The United States, the European Union and emerging economic heavyweights tried again on Tuesday to bridge huge differences and unblock a trade deal aimed at delivering a boost to the world's flagging economy.
On the second day of crunch talks at the World Trade Organisation, delegates were hoping for movement from richer countries to help break the deadlock.
"People are expecting a number today to get the process going," an EU diplomat said, referring to hopes the United States would announce a long-awaited figure for a new ceiling for its farm subsidies.
The week-long negotiations are seen as the last chance to save the seven-year-old Doha round of trade talks before November's U.S. presidential election which would put further talks on ice, possibly for a couple of years.
Billed as the 'development round', the new wave of trade liberalisation is supposed to help poorer countries by opening markets to their exports and reducing rich countries' subsidies.
India said the latest proposals were still skewed in favour of rich countries, and developing countries needed to protect their subsistence farmers and their infant industries.

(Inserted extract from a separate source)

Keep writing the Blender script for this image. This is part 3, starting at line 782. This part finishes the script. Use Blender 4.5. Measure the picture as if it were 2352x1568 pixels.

"We hope that these flaws would get addressed, balance will be restored. during the course of the negotiations. Then and then alone can the final outcome fully reflect the development dimension of this round," Gopal Pillai, the top civil servant in India's commerce ministry, told delegates.
Pillai is heading the Indian delegation after Commerce Minister Kamal Nath returned to New Delhi for Tuesday's confidence vote over civilian nuclear cooperation with the United States that could trigger a snap election.
Many delegates in Geneva say defeat for the Congress-led government could spell an early end to the trade talks, given India's pivotal role in the negotiations.